■ Exercise: Type out the data exactly as given. Skip any image.

■ Given material:
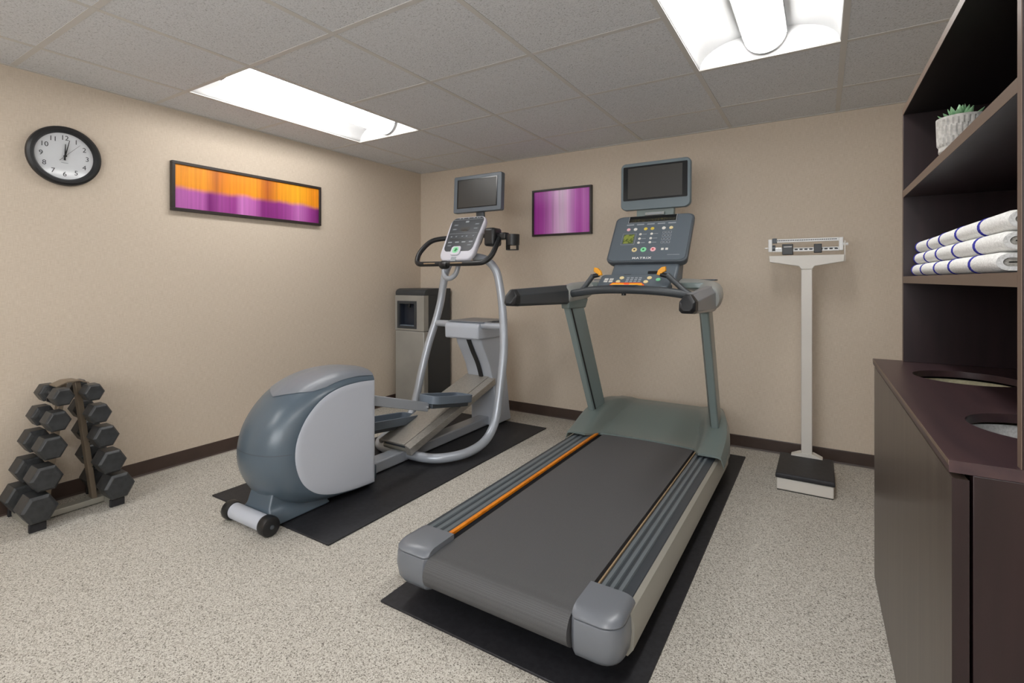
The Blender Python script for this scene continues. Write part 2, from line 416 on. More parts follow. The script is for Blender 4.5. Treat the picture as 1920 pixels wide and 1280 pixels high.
def troffer(x0, y0, label):
    W_, L = .61, 1.22
    t = thing('ceiling_light', label, 'ceiling light', (x0+W_/2, y0+L/2, H), group=None)
    g = .013
    # curved reflectors
    for s in (0, 1):
        rows = []
        for k in range(11):
            a = k/10*PI/2
            px = g+(.215)*(1-math.cos(a)); pz = .115*math.sin(a)
            xx = x0+px if s == 0 else x0+W_-px
            rows.append([(xx, y0+g, H+pz), (xx, y0+L-g, H+pz)])
        mb = MB()
        mb.loft(rows, cap=False, closed=False)
        o = obj('reflector', mb, M_white, t)
        sd = o.modifiers.new('thick', 'SOLIDIFY'); sd.thickness = .002; sd.offset = 0
    obj('top_pan', MB().box(x0+.2, x0+W_-.2, y0+g, y0+L-g, H+.117, H+.121), M_white, t, smooth=False)
    for yy in (y0+g, y0+L-g):
        obj('end_plate', MB().box(x0+g, x0+W_-g, yy-.0015, yy+.0015, H-.001, H+.12), M_white, t, smooth=False)
    r = .086; cz = H+.096
    prof = [(r*math.sin(a), -r*math.cos(a)) for a in [(-100+200*k/24)*PI/180 for k in range(25)]]
    ln = obj('diffuser', MB().loft([[(x0+W_/2+px, yy, cz+pz) for px, pz in prof] for yy in (y0+.035, y0+L-.035)], cap=True, closed=True), M_lens, t)
    for sx in (-1, 1):
        obj('diffuser_edge', MB().box(x0+W_/2+sx*.0885-.002, x0+W_/2+sx*.0885+.002, y0+.035, y0+L-.035, H+.080, H+.114), M_edgeg, t, smooth=False)
    for yy in (y0+.018, y0+L-.035):
        rr = r+.004
        p2 = [(rr*math.sin(a), -rr*math.cos(a)) for a in [(-100+200*k/24)*PI/180 for k in range(25)]]
        obj('diffuser_rim', MB().loft([[(x0+W_/2+px, q, cz+pz) for px, pz in p2] for q in (yy, yy+.017)]), M_edgeg, t)
    return t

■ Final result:
The Blender Python script for this scene continues. Write part 2, from line 416 on. More parts follow. The script is for Blender 4.5. Treat the picture as 1920 pixels wide and 1280 pixels high.
def troffer(x0, y0, label):
    W_, L = .61, 1.22
    t = thing('ceiling_light', label, 'ceiling light', (x0+W_/2, y0+L/2, H), group=None)
    g = .013
    # curved reflectors
    for s in (0, 1):
        rows = []
        for k in range(11):
            a = k/10*PI/2
            px = g+(.215)*(1-math.cos(a)); pz = .115*math.sin(a)
            xx = x0+px if s == 0 else x0+W_-px
            rows.append([(xx, y0+g, H+pz), (xx, y0+L-g, H+pz)])
        mb = MB()
        mb.loft(rows, cap=False, closed=False)
        o = obj('reflector', mb, M_white, t)
        sd = o.modifiers.new('thick', 'SOLIDIFY'); sd.thickness = .002; sd.offset = 0
    obj('top_pan', MB().box(x0+.2, x0+W_-.2, y0+g, y0+L-g, H+.117, H+.121), M_white, t, smooth=False)
    for yy in (y0+g, y0+L-g):
        obj('end_plate', MB().box(x0+g, x0+W_-g, yy-.0015, yy+.0015, H-.001, H+.12), M_white, t, smooth=False)
    r = .086; cz = H+.096
    prof = [(r*math.sin(a), -r*math.cos(a)) for a in [(-100+200*k/24)*PI/180 for k in range(25)]]
    ln = obj('diffuser', MB().loft([[(x0+W_/2+px, yy, cz+pz) for px, pz in prof] for yy in (y0+.035, y0+L-.035)], cap=True, closed=True), M_lens, t)
    for sx in (-1, 1):
        obj('diffuser_edge', MB().box(x0+W_/2+sx*.0885-.002, x0+W_/2+sx*.0885+.002, y0+.035, y0+L-.035, H+.080, H+.114), M_edgeg, t, smooth=False)
    for yy in (y0+.018, y0+L-.035):
        rr = r+.004
        p2 = [(rr*math.sin(a), -rr*math.cos(a)) for a in [(-100+200*k/24)*PI/180 for k in range(25)]]
        obj('diffuser_rim', MB().loft([[(x0+W_/2+px, q, cz+pz) for px, pz in p2] for q in (yy, yy+.017)]), M_edgeg, t)
    return t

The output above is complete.